• Instruction
Using the material below, print a verbatim copy of every line from the one containing "Reconstruct this image" through the one containing "return p.x, p.z", inclusive, and omit the pictures.
-- start Dataset extract --
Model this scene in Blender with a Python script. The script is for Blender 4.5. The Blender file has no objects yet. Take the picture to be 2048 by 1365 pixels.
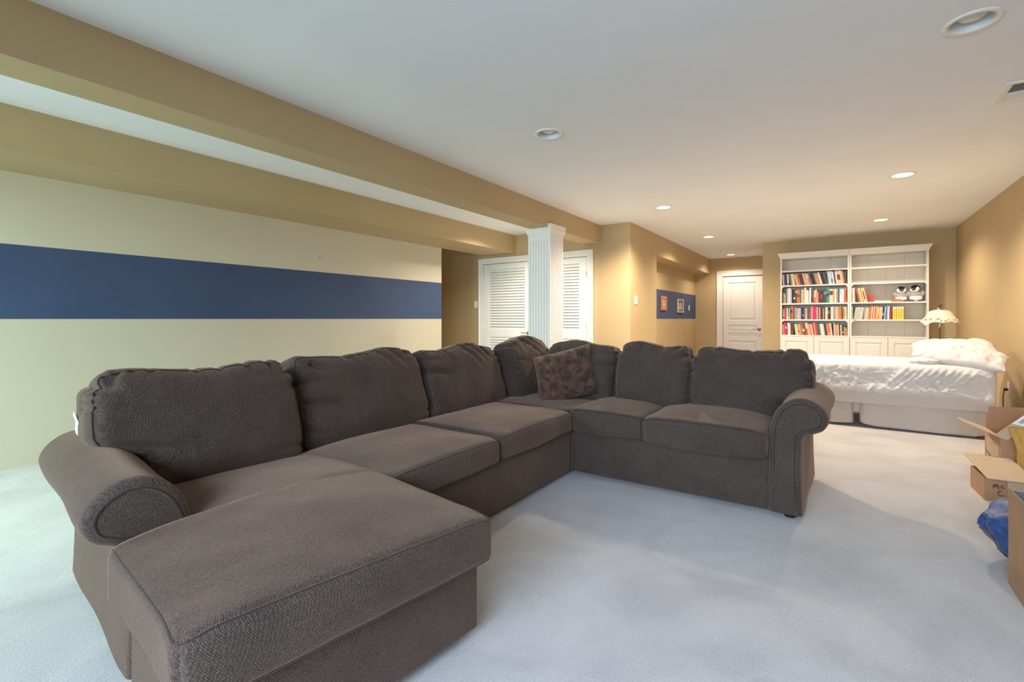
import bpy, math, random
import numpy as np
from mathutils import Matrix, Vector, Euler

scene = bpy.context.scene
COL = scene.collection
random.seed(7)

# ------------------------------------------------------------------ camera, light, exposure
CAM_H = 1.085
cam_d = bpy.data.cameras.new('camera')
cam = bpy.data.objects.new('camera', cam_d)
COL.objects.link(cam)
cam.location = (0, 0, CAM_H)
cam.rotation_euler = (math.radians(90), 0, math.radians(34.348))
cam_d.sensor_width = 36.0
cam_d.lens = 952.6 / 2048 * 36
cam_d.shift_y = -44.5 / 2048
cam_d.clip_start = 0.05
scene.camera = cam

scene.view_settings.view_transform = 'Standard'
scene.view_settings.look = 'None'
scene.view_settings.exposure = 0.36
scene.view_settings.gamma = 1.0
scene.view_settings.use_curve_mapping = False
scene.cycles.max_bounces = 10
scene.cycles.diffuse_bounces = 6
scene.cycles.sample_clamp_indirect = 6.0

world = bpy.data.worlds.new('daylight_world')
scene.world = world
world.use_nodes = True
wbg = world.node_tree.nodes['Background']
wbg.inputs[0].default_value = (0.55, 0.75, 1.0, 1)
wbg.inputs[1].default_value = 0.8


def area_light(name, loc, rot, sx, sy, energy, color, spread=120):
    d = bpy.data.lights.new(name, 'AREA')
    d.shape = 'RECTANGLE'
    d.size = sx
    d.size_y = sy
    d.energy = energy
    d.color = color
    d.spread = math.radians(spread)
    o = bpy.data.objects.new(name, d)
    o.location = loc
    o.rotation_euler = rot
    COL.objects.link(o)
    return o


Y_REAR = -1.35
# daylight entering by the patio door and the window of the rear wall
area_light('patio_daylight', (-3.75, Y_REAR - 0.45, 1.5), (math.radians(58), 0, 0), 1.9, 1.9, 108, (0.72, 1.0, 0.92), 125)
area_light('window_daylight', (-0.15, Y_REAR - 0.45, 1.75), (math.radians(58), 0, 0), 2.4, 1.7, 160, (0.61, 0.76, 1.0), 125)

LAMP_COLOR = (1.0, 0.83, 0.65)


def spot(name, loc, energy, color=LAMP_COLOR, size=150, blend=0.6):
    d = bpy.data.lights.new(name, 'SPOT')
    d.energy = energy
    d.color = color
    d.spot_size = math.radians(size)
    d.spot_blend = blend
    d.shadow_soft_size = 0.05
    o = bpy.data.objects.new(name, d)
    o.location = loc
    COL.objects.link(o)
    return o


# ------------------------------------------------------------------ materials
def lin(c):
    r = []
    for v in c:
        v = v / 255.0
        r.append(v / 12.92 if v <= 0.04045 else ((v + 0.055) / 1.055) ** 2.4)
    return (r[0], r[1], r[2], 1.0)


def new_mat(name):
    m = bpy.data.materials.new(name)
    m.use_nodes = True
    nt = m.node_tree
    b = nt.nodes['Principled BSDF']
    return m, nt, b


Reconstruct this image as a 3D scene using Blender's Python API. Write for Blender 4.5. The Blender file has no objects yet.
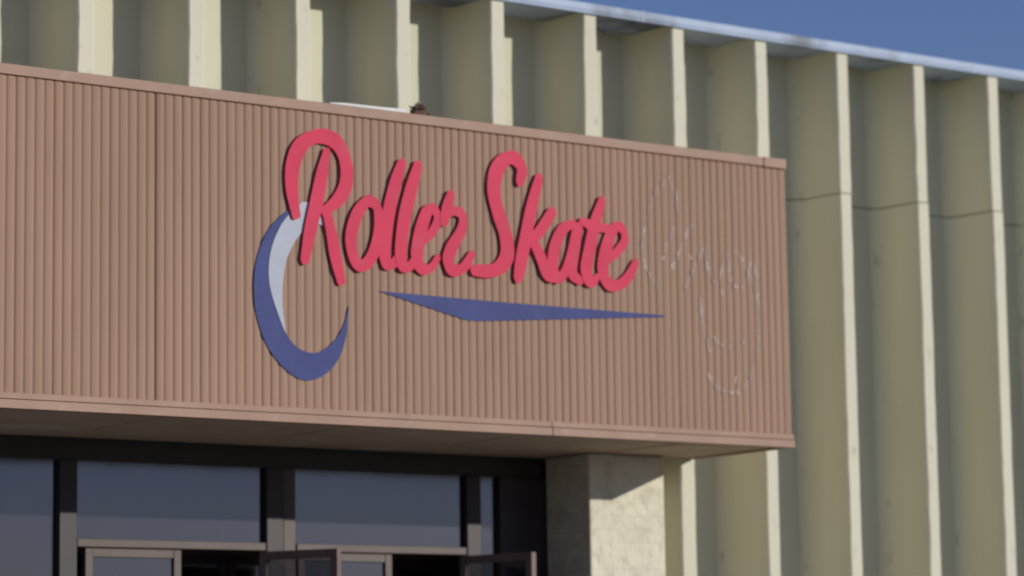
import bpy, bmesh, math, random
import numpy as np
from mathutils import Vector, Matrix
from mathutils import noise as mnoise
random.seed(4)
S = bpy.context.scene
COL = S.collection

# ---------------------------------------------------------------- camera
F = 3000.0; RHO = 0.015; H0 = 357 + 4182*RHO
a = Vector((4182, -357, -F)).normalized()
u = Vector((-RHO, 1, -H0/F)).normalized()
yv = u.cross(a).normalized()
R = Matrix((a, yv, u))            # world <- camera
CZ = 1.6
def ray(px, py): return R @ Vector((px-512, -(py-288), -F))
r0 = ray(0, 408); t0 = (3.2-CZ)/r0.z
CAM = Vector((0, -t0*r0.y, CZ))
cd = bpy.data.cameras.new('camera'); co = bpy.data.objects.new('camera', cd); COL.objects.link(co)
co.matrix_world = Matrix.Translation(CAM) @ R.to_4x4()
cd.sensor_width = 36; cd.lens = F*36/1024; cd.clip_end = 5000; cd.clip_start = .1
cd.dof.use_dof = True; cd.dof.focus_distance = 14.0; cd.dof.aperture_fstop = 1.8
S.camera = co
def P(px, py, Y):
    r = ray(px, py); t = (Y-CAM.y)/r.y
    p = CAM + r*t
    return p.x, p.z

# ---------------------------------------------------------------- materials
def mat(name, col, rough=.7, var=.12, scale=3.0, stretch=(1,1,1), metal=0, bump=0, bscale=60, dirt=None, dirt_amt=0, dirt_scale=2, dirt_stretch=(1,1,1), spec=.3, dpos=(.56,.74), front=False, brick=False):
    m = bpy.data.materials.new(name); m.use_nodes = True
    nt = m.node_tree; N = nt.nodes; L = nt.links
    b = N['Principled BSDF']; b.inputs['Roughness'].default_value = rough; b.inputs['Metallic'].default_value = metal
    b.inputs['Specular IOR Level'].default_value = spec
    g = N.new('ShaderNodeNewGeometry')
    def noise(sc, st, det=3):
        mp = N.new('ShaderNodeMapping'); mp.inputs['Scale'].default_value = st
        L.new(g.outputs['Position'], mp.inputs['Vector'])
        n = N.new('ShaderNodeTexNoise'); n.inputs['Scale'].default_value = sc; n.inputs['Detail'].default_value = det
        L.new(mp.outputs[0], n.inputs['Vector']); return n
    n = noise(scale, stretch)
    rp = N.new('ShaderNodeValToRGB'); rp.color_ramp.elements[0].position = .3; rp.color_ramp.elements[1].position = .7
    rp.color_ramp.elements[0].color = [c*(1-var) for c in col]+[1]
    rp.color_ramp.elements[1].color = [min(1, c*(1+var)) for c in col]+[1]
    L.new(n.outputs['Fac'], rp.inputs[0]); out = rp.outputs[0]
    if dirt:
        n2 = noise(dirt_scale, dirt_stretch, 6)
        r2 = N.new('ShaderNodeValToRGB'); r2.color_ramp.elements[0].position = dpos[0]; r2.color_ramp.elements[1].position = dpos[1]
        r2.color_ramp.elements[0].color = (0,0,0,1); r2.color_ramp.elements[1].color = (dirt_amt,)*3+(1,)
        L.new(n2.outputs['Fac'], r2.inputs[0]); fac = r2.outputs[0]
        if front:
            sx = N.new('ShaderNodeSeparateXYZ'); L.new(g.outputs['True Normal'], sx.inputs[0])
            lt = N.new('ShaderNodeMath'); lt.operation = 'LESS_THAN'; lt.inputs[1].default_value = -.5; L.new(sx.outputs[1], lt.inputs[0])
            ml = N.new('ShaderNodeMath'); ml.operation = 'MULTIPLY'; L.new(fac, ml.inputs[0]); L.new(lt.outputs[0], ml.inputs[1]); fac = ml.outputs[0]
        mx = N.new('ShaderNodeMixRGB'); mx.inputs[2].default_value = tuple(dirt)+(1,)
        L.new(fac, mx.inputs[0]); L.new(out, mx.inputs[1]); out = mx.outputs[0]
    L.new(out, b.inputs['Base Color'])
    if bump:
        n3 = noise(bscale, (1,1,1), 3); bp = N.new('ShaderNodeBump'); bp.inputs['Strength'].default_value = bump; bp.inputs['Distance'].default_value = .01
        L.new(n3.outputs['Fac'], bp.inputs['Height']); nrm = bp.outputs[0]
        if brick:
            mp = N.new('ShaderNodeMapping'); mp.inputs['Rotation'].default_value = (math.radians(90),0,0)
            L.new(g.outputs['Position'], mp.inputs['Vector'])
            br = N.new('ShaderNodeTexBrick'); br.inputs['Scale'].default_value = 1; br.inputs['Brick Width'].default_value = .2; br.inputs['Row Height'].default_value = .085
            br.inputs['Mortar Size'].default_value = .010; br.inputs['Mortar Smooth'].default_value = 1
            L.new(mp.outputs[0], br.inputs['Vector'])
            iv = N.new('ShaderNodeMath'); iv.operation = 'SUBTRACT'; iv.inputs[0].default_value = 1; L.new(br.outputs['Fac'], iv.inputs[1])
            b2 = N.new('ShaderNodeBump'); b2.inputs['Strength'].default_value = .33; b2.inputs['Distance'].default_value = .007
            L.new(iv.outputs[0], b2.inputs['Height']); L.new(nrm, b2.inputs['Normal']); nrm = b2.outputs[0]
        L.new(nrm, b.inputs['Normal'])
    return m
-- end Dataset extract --
• Result of the exercise
Reconstruct this image as a 3D scene using Blender's Python API. Write for Blender 4.5. The Blender file has no objects yet.
import bpy, bmesh, math, random
import numpy as np
from mathutils import Vector, Matrix
from mathutils import noise as mnoise
random.seed(4)
S = bpy.context.scene
COL = S.collection

# ---------------------------------------------------------------- camera
F = 3000.0; RHO = 0.015; H0 = 357 + 4182*RHO
a = Vector((4182, -357, -F)).normalized()
u = Vector((-RHO, 1, -H0/F)).normalized()
yv = u.cross(a).normalized()
R = Matrix((a, yv, u))            # world <- camera
CZ = 1.6
def ray(px, py): return R @ Vector((px-512, -(py-288), -F))
r0 = ray(0, 408); t0 = (3.2-CZ)/r0.z
CAM = Vector((0, -t0*r0.y, CZ))
cd = bpy.data.cameras.new('camera'); co = bpy.data.objects.new('camera', cd); COL.objects.link(co)
co.matrix_world = Matrix.Translation(CAM) @ R.to_4x4()
cd.sensor_width = 36; cd.lens = F*36/1024; cd.clip_end = 5000; cd.clip_start = .1
cd.dof.use_dof = True; cd.dof.focus_distance = 14.0; cd.dof.aperture_fstop = 1.8
S.camera = co
def P(px, py, Y):
    r = ray(px, py); t = (Y-CAM.y)/r.y
    p = CAM + r*t
    return p.x, p.z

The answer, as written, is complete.